## Data supplied:
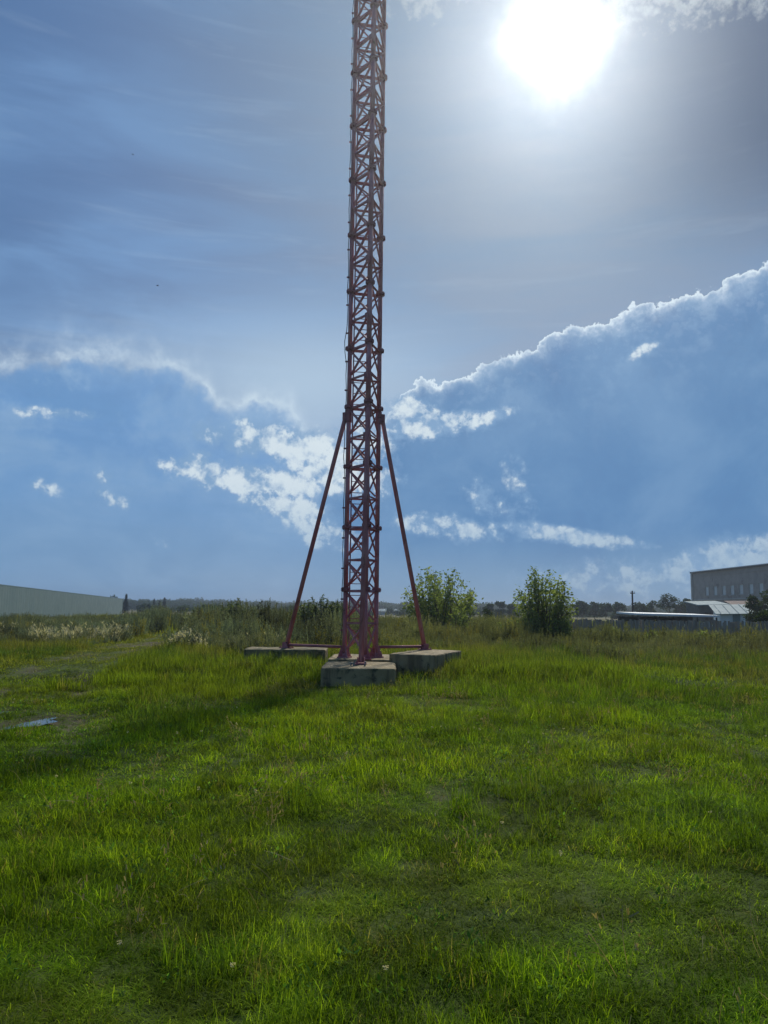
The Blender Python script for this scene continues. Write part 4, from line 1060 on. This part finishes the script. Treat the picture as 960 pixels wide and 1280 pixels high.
# birds
def bird(px, py, Y, s, roll, lb):
    q = at(px, py, Y); t = thing('bird', q, lb, 'bird', 'birds in the sky', R(35))
    bm = bmesh.new(); bmesh.ops.create_uvsphere(bm, u_segments=14, v_segments=10, radius=1)
    for v in bm.verts:
        x_ = v.co.x; k = 1 if x_ < .3 else 1.0-.25*(x_-.3)
        v.co = Vector((x_*.13*s, v.co.y*.036*s*k*(1 if x_ > -.4 else 1+.5*(x_+.4)), v.co.z*.034*s*k))
    for f_ in bm.faces: f_.smooth = True
    me = bpy.data.meshes.new('body'); bm.to_mesh(me); bm.free(); me.materials.append(m_bird)
    link(bpy.data.objects.new('body', me), t)
    MB().box((-.16*s, 0, 0), (.1*s, .06*s, .008*s)).mesh([(.12*s, .012*s, 0), (.12*s, -.012*s, 0), (.155*s, 0, -.004*s), (.12*s, 0, .014*s)], [(0, 1, 2), (0, 2, 3), (1, 3, 2), (0, 3, 1)]).build('tail_and_beak', m_bird, t) if False else MB().mesh([(-.10*s, .012*s, 0), (-.10*s, -.012*s, 0), (-.2*s, -.04*s, .004*s), (-.2*s, .04*s, .004*s), (-.10*s, 0, .012*s), (-.2*s, 0, .012*s)], [(0, 1, 2, 3), (0, 4, 5, 3), (1, 2, 5, 4), (3, 5, 2), (0, 1, 4)]).build('tail', m_bird, t)
    for sg in (-1, 1):
        w = [(.06, 0, .01), (-.05, 0, .01), (.075, .13, .055), (-.045, .14, .05), (.02, .27, .03), (-.06, .25, .025)]
        V = [(x_*s, y_*s*sg, z_*s) for x_, y_, z_ in w]; V += [(x_, y_, z_-.007*s) for x_, y_, z_ in V]
        MB().mesh(V, [(0, 1, 3, 2), (2, 3, 5, 4), (6, 8, 9, 7), (8, 10, 11, 9), (0, 2, 8, 6), (2, 4, 10, 8), (1, 7, 9, 3), (3, 9, 11, 5), (4, 5, 11, 10)]).build('wing', m_bird, t)
    t.rotation_euler = (roll, .1, R(35))
bird(166, 193, 30, .36, .5, 'small dark bird high in the sky left of the mast')
bird(197, 357, 36, .40, .1, 'fainter lower bird gliding left of the mast')

# ---------------------------------------------------------------- haze
hz = MB().box((0, 0, 11.5), (3040, 3040, 25.5)).build('haze', None)
mh = bpy.data.materials.new('thin_haze'); mh.use_nodes = True
nt = mh.node_tree; nt.nodes.clear()
pv = nt.nodes.new('ShaderNodeVolumePrincipled'); oo = nt.nodes.new('ShaderNodeOutputMaterial')
pv.inputs['Color'].default_value = (.86, .92, 1, 1); pv.inputs['Density'].default_value = .00065; pv.inputs['Anisotropy'].default_value = .88
nt.links.new(pv.outputs[0], oo.inputs['Volume'])
hz.data.materials.append(mh)
tag(hz, kind='stuff')
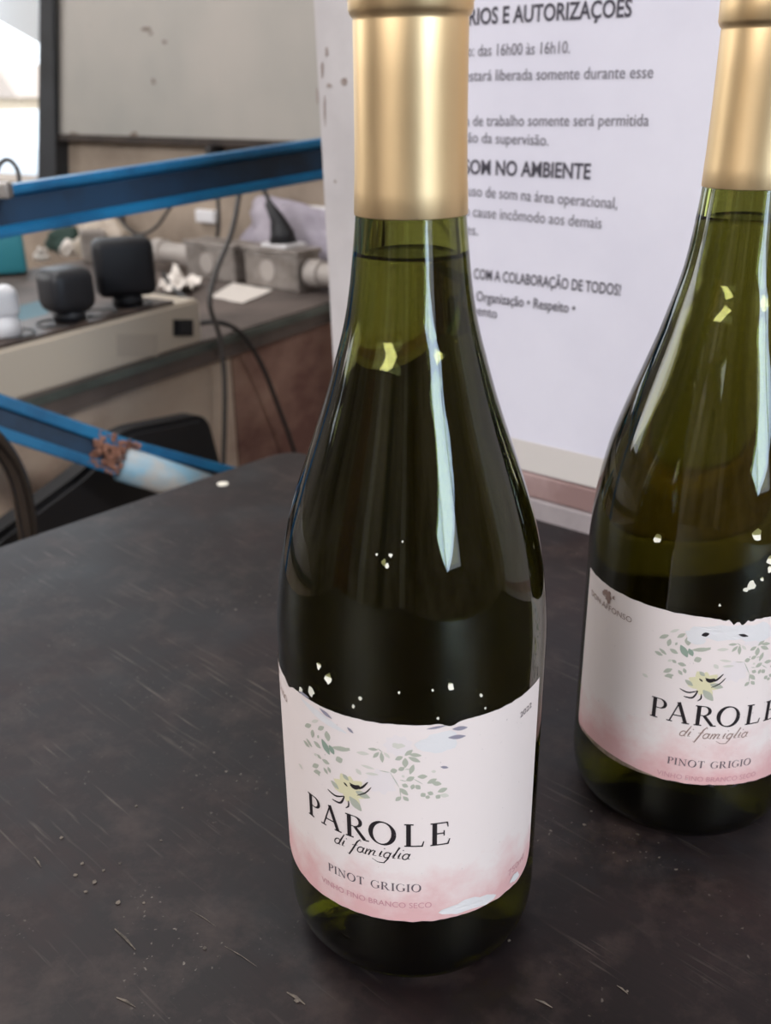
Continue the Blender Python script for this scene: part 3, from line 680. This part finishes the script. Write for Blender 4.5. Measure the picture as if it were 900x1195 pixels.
    if variant == 1:
        for (x, y, ru, rv, sd, lv, vmin, vmax) in ((548, 1058, 9.0, 2.4, 11, .35, 33.6, 99), (600, 1026, 2.4, 1.6, 12, .3, 33.6, 99), (512, 866, 5.5, 3.6, 14, .25, 0, 97)):
            q = uv_px(x, y, bp, tc); one('peeled_patch', M['bare'], lambda b_: patch(b_, (q[0], min(max(q[1], vmin), vmax)), ru, rv, bx, by, tc, .00030, 0, sd, lumps=lv))
        one('peeled_patch', M['bare'], lambda b_: leaf(b_, uv_px(352, 814, bp, tc), uv_px(405, 855, bp, tc), 2.6, bx, by, tc, .0003))
        for (x0, y0, x1, y1, w) in ((374, 826, 388, 838, 1.2), (406, 848, 413, 855, .9), (350, 806, 362, 814, 1.0), (523, 860, 543, 858, 1.4), (528, 850, 545, 848, 1.4), (514, 894, 523, 895, .9), (498, 850, 520, 846, .8)):
            one('scuff_mark', M['scuff'], lambda b_: leaf(b_, uv_px(x0, y0, bp, tc), uv_px(x1, y1, bp, tc), w, bx, by, tc, .00034))
    else:
        one('soiled_edge', M['dirty_edge'], lambda b_: leaf(b_, (-57, 30.6), (-18, 30.0), 1.9, bx, by, tc, .00026))
        for (x, y, a, b, sd) in ((845, 738, 9, 3.2, 1), (815, 742, 4, 3.0, 2), (885, 738, 5, 4, 3)):
            q = uv_px(x, y, bp, tc); one('peeled_patch', M['bare'], lambda b_: patch(b_, (q[0], min(q[1], 92.5)), a, b, bx, by, tc, .00022 + sd * .00002, 0, sd, lumps=.3))
        for (x0, y0, x1, y1, w) in ((819, 741, 828, 739, 1.6), (862, 740, 873, 742, 1.1), (826, 915, 834, 918, .9), (852, 918, 862, 914, .9)):
            one('scuff_mark', M['label_ink'], lambda b_: leaf(b_, uv_px(x0, y0, bp, tc), uv_px(x1, y1, bp, tc), w, bx, by, tc, .0003))
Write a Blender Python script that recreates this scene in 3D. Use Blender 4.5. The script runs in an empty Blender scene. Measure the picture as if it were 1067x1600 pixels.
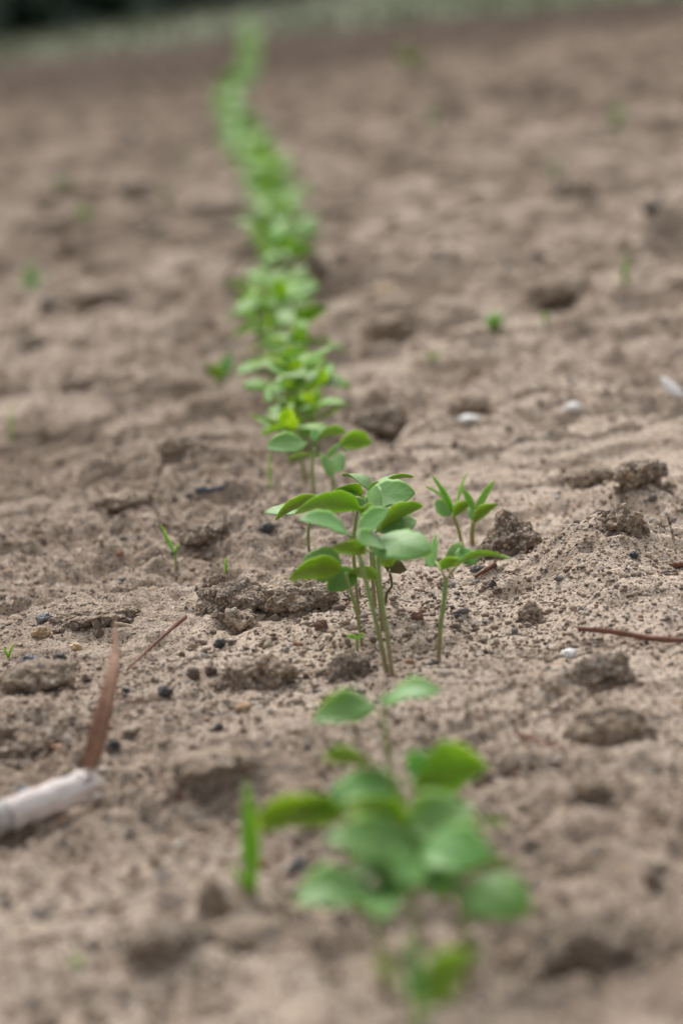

## What is required:
Starting at the top of the listing above, reproduce each line up to and including the one with "bird(197, 357, 36, .40, .1, 'fainter"; omit the pictures.

## Correct output:
The Blender Python script for this scene continues. Write part 4, from line 1060 on. This part finishes the script. Treat the picture as 960 pixels wide and 1280 pixels high.
# birds
def bird(px, py, Y, s, roll, lb):
    q = at(px, py, Y); t = thing('bird', q, lb, 'bird', 'birds in the sky', R(35))
    bm = bmesh.new(); bmesh.ops.create_uvsphere(bm, u_segments=14, v_segments=10, radius=1)
    for v in bm.verts:
        x_ = v.co.x; k = 1 if x_ < .3 else 1.0-.25*(x_-.3)
        v.co = Vector((x_*.13*s, v.co.y*.036*s*k*(1 if x_ > -.4 else 1+.5*(x_+.4)), v.co.z*.034*s*k))
    for f_ in bm.faces: f_.smooth = True
    me = bpy.data.meshes.new('body'); bm.to_mesh(me); bm.free(); me.materials.append(m_bird)
    link(bpy.data.objects.new('body', me), t)
    MB().box((-.16*s, 0, 0), (.1*s, .06*s, .008*s)).mesh([(.12*s, .012*s, 0), (.12*s, -.012*s, 0), (.155*s, 0, -.004*s), (.12*s, 0, .014*s)], [(0, 1, 2), (0, 2, 3), (1, 3, 2), (0, 3, 1)]).build('tail_and_beak', m_bird, t) if False else MB().mesh([(-.10*s, .012*s, 0), (-.10*s, -.012*s, 0), (-.2*s, -.04*s, .004*s), (-.2*s, .04*s, .004*s), (-.10*s, 0, .012*s), (-.2*s, 0, .012*s)], [(0, 1, 2, 3), (0, 4, 5, 3), (1, 2, 5, 4), (3, 5, 2), (0, 1, 4)]).build('tail', m_bird, t)
    for sg in (-1, 1):
        w = [(.06, 0, .01), (-.05, 0, .01), (.075, .13, .055), (-.045, .14, .05), (.02, .27, .03), (-.06, .25, .025)]
        V = [(x_*s, y_*s*sg, z_*s) for x_, y_, z_ in w]; V += [(x_, y_, z_-.007*s) for x_, y_, z_ in V]
        MB().mesh(V, [(0, 1, 3, 2), (2, 3, 5, 4), (6, 8, 9, 7), (8, 10, 11, 9), (0, 2, 8, 6), (2, 4, 10, 8), (1, 7, 9, 3), (3, 9, 11, 5), (4, 5, 11, 10)]).build('wing', m_bird, t)
    t.rotation_euler = (roll, .1, R(35))
bird(166, 193, 30, .36, .5, 'small dark bird high in the sky left of the mast')
bird(197, 357, 36, .40, .1, 'fainter lower bird gliding left of the mast')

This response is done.